Le gouvernement amuse la galerie. Pendant qu'on discute à n'en plus finir du voile islamique, l'équipe Raffarin ne cesse de matraquer l'école, de supprimer des milliers de postes d'éducateurs, de professeurs, de personnel non enseignant. Au cours des dix-huit prochains mois, sachez qu'on supprimera près de 12 000 postes uniquement dans l'enseignement secondaire. C'est une hémorragie sans précédent depuis la Libération. La rentrée 2004 se présente sous les pires auspices. Selon mes informations, les enseignants se préparent à un nouveau combat. Le réveil risque d'être douloureux pour le gouvernement.

Craignez-vous une poussée du vote FN et de l'abstention lors des régionales ?
Je ne lis pas dans le marc de café. Mais je dis aux Français : saisissez cette occasion qui vous est donnée d'exprimer votre mécontentement vis-à-vis de la droite. Vous voulez donner une claque au gouvernement, lui administrer une raclée, eh bien, votez socialiste car nous sommes les seuls à pouvoir gérer les régions et les départements et faire cesser la casse sociale, économique, culturelle. Le combat est frontal. C'est eux ou c'est nous. Une dispersion des voix risque de nous faire revivre la confusion du 21 avril. Et on sait où cela mène.

On reproche aux socialistes de ne pas avoir proposé grand-chose depuis deux ans.
Ces dix-neuf mois de gouvernement Raffarin auront quand même permis à beaucoup de Français de s'apercevoir qu'entre la droite et la gauche, ce n'est pas du pareil au même. Aujourd'hui, on peut comparer les actes des uns et des autres. Le bilan de la législature Jospin est infiniment supérieur. Il y a clairement deux visions de l'homme qui s'affrontent, deux conceptions de la société, deux approches de la vie publique.

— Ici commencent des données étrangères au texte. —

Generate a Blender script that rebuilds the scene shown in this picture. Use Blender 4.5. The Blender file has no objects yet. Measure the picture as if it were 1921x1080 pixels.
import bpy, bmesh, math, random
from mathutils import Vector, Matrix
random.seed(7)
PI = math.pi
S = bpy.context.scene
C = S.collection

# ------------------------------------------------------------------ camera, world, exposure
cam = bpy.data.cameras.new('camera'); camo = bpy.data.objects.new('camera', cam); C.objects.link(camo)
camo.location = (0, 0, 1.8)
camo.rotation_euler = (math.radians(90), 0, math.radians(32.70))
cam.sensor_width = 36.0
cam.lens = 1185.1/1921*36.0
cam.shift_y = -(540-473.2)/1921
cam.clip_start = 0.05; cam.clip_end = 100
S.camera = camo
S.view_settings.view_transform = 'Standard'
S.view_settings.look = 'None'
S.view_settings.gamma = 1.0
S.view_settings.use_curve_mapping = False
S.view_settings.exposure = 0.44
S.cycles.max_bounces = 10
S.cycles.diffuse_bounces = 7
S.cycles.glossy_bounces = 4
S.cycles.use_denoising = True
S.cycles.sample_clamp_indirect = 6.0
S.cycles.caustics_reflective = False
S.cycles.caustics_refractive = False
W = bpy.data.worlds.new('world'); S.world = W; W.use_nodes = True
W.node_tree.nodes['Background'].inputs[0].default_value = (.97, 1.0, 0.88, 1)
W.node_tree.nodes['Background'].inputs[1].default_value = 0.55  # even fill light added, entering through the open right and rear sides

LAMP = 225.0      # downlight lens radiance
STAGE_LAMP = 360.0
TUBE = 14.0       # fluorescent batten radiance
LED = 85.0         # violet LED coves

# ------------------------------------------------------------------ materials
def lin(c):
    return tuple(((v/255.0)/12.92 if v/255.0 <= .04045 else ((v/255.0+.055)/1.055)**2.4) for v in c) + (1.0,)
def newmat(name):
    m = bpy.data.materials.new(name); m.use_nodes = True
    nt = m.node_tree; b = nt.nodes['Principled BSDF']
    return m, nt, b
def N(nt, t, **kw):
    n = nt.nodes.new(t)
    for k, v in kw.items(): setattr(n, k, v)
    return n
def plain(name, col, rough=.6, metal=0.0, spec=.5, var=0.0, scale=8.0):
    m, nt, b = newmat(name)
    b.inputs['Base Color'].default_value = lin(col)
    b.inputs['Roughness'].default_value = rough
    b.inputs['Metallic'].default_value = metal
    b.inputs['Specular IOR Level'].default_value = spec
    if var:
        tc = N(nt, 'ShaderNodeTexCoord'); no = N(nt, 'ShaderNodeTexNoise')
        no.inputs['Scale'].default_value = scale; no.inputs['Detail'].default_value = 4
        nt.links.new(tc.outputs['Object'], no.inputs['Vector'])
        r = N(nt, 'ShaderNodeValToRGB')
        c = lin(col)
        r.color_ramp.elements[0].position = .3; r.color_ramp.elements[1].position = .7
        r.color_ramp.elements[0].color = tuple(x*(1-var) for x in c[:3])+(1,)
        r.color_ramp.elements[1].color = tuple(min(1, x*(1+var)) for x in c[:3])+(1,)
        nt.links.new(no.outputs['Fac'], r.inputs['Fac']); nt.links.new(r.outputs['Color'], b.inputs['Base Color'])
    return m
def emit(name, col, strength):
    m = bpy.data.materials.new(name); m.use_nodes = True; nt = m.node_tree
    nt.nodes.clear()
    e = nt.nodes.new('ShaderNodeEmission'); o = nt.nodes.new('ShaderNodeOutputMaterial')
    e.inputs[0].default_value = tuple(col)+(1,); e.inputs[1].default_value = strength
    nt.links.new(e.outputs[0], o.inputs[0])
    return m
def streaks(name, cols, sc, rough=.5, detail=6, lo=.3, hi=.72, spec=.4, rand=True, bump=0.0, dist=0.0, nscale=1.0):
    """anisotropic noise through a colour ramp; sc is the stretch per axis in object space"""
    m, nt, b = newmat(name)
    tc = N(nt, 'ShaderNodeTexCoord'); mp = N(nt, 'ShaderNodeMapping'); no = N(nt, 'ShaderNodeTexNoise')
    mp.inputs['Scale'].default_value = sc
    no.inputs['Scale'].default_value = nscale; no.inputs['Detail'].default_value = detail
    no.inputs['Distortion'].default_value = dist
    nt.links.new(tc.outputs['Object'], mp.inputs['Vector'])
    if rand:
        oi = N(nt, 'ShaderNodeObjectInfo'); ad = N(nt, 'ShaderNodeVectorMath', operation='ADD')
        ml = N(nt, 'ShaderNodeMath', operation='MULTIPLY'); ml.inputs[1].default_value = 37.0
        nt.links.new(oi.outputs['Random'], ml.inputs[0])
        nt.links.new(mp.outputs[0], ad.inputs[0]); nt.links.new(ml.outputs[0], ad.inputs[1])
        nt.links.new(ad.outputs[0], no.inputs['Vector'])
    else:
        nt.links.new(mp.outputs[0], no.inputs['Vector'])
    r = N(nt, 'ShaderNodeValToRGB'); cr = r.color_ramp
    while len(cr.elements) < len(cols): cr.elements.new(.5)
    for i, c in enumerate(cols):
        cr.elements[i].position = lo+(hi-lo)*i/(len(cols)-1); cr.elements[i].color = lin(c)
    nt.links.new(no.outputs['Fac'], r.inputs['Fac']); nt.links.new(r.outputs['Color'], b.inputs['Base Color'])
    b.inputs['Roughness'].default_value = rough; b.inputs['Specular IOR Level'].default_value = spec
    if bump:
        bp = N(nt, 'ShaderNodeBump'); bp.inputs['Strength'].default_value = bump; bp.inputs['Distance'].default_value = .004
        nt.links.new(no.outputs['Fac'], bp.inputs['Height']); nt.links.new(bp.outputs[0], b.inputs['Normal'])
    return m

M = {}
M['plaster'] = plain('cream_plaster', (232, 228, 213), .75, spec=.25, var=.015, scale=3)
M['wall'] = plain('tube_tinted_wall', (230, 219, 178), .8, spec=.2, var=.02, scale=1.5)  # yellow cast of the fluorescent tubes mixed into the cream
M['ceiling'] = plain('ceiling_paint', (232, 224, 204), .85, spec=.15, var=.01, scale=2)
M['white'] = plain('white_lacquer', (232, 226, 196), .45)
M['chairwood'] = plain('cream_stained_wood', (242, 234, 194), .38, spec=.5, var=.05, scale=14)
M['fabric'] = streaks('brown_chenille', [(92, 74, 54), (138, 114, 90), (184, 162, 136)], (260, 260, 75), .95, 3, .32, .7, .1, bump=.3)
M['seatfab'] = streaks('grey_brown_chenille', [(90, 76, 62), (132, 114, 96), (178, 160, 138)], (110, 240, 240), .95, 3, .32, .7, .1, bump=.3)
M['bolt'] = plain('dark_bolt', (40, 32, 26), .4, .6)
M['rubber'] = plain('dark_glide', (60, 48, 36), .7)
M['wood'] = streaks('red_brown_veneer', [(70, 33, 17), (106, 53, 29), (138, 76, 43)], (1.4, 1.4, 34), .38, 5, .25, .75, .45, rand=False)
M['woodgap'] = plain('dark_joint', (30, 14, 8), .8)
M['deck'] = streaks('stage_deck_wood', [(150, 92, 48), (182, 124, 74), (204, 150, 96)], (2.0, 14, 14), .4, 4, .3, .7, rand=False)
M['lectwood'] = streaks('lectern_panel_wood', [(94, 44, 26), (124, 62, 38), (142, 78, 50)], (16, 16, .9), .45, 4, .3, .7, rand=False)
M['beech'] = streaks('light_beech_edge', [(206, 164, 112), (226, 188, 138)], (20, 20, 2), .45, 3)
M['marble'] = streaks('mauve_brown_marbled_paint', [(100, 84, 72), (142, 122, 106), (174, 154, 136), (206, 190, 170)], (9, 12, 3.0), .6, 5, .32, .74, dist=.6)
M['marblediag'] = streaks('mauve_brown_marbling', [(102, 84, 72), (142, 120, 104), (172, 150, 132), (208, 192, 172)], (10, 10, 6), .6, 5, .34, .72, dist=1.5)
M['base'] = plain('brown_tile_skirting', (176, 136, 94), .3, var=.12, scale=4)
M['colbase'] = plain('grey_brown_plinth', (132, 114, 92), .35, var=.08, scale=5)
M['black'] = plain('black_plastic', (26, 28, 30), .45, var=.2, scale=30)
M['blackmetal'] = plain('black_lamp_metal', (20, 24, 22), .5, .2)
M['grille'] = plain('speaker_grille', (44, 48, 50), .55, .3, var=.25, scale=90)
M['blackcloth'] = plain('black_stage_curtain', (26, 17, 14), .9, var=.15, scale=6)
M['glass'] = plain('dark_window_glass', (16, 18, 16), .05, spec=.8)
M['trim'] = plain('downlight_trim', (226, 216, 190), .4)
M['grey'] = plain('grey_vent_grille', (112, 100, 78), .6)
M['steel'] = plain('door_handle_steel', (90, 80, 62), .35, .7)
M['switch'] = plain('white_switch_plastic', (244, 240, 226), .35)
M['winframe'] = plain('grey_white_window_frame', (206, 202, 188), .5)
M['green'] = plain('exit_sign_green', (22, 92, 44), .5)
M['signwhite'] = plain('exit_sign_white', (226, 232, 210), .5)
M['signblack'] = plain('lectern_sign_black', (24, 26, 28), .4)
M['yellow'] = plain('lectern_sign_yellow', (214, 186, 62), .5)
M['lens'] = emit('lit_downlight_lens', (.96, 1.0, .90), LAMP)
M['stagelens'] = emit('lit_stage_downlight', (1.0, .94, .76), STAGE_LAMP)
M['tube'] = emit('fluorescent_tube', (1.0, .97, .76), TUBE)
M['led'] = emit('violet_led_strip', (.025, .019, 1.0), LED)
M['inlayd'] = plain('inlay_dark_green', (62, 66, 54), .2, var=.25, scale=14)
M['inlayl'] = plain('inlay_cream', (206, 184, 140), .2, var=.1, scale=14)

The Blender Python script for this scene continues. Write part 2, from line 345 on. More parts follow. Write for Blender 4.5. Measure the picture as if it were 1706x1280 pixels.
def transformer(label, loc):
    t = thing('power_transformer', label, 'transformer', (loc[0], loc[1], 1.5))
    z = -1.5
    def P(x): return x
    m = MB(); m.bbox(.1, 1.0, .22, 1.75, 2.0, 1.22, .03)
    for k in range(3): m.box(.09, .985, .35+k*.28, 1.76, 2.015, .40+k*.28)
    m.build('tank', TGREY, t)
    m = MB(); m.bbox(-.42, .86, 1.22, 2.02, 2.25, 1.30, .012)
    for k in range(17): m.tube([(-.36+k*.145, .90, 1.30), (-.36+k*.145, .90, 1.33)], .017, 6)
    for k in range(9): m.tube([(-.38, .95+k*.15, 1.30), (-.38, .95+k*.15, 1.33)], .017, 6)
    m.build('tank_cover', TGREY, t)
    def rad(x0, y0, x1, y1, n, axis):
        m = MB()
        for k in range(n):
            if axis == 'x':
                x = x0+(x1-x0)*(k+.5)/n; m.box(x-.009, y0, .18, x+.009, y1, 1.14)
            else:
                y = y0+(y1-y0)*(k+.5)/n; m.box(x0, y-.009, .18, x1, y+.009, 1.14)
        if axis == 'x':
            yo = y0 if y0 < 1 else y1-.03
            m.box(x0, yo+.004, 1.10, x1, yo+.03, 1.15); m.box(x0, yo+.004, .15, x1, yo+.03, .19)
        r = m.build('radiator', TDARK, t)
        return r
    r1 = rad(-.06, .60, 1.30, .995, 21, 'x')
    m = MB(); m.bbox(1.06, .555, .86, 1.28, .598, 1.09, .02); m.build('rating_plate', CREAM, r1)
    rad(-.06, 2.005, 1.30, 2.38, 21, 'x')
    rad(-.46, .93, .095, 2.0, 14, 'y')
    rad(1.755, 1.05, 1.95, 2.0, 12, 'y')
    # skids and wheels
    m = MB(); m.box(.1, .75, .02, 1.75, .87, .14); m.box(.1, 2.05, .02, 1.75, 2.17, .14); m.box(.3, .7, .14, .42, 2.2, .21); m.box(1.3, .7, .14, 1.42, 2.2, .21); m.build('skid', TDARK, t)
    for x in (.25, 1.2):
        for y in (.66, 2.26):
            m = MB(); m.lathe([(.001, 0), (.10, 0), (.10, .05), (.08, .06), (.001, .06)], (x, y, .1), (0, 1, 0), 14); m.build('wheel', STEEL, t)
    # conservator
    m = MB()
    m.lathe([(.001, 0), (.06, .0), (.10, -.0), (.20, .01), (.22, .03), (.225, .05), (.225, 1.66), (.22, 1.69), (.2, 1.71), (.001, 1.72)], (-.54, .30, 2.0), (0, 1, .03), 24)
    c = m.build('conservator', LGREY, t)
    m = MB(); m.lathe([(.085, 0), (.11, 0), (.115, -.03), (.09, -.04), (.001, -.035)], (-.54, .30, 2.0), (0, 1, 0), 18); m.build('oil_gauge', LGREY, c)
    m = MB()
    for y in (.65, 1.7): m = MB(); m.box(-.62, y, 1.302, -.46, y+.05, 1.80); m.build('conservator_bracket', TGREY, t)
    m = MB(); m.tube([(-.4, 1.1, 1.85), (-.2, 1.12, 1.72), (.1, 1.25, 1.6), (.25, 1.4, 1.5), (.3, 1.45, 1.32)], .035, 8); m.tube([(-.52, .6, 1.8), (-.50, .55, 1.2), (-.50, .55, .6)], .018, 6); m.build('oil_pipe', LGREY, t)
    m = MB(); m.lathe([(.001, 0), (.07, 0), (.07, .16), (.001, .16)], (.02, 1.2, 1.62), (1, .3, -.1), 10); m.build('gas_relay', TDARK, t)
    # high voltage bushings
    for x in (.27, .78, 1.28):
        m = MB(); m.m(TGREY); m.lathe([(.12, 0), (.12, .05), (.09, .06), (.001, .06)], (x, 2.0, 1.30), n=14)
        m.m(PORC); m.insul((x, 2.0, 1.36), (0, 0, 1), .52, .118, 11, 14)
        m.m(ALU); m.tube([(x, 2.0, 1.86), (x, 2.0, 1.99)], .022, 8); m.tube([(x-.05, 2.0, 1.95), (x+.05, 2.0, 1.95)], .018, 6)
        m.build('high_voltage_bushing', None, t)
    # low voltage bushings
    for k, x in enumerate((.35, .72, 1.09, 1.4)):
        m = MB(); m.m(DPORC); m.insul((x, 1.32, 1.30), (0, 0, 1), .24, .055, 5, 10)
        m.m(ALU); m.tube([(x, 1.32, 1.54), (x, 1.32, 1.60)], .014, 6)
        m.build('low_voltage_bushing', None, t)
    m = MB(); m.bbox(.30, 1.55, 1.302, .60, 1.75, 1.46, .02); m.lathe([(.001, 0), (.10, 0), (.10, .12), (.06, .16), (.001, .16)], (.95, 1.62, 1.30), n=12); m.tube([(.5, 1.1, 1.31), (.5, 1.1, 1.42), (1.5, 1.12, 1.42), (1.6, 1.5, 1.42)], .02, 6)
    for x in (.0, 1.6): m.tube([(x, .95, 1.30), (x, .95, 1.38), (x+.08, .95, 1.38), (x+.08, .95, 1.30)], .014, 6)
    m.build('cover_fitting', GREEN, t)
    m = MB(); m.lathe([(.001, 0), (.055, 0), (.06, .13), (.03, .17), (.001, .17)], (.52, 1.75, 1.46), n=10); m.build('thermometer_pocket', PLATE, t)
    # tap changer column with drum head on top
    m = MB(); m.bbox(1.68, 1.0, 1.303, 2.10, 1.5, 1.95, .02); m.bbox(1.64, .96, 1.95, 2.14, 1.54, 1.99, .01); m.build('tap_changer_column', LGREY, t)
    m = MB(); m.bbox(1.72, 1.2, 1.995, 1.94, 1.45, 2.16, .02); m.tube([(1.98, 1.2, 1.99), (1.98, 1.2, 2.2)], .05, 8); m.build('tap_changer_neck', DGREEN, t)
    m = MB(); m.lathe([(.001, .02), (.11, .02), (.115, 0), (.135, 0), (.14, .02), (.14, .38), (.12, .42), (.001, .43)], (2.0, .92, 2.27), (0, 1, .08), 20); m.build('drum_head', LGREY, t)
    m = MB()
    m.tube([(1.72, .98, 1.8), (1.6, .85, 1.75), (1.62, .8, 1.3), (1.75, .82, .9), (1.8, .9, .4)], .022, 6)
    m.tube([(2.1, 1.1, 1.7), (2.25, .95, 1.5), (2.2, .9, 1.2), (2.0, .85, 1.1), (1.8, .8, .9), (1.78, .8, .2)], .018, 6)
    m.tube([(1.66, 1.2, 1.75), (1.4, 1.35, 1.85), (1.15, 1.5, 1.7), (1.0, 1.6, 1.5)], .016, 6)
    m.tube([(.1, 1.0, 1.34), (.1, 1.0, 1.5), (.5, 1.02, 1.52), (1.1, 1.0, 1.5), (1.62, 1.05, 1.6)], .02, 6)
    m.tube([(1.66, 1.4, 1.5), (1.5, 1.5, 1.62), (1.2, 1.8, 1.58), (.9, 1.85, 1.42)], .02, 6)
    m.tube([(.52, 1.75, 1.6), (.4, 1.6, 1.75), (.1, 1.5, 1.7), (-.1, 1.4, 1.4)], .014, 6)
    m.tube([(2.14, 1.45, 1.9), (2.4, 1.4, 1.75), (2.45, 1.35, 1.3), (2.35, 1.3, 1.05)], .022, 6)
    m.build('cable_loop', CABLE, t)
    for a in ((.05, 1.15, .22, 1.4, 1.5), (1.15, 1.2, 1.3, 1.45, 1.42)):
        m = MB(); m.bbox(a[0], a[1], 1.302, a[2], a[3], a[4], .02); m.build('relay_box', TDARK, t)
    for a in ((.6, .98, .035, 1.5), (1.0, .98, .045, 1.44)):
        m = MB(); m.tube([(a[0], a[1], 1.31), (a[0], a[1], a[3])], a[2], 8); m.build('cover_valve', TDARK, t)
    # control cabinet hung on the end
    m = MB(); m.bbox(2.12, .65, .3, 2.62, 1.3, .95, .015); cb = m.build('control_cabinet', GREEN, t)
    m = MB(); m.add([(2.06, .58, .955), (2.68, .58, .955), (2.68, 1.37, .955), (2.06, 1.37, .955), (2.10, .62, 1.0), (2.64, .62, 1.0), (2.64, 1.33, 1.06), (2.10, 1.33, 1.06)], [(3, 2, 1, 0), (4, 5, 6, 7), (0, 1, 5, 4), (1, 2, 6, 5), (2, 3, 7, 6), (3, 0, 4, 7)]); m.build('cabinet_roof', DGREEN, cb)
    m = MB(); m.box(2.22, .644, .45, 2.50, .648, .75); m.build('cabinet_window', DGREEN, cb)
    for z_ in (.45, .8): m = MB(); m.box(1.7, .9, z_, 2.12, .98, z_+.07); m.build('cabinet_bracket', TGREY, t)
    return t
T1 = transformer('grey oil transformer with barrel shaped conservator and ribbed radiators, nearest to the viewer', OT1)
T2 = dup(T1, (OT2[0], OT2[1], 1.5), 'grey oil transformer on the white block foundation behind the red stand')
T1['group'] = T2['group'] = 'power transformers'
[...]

Certains au PS vous prêtent des ambitions pour 2007...
Poser la question de l'élection présidentielle aujourd'hui n'a aucun sens. La France traverse une période d'inquiétude, de doute, de confusion, et les gens en ont marre qu'on personnalise le débat sans arrêt. La priorité pour la gauche, c'est de retrouver la santé.

Quel rôle vous verriez-vous jouer ?
J'ai la chance de bénéficier de la confiance populaire et mon intention est de soutenir un projet de gauche, authentiquement de gauche. Le pouvoir pour le pouvoir ne m'intéresse pas. J'en ai connu les charmes et les limites. Mais le pouvoir pour faire évoluer, pour transformer, oui. Le grand défi de demain sera de changer la vie, la société, de s'attaquer au conservatisme et à la loi du profit aussi fortement qu'en 1981.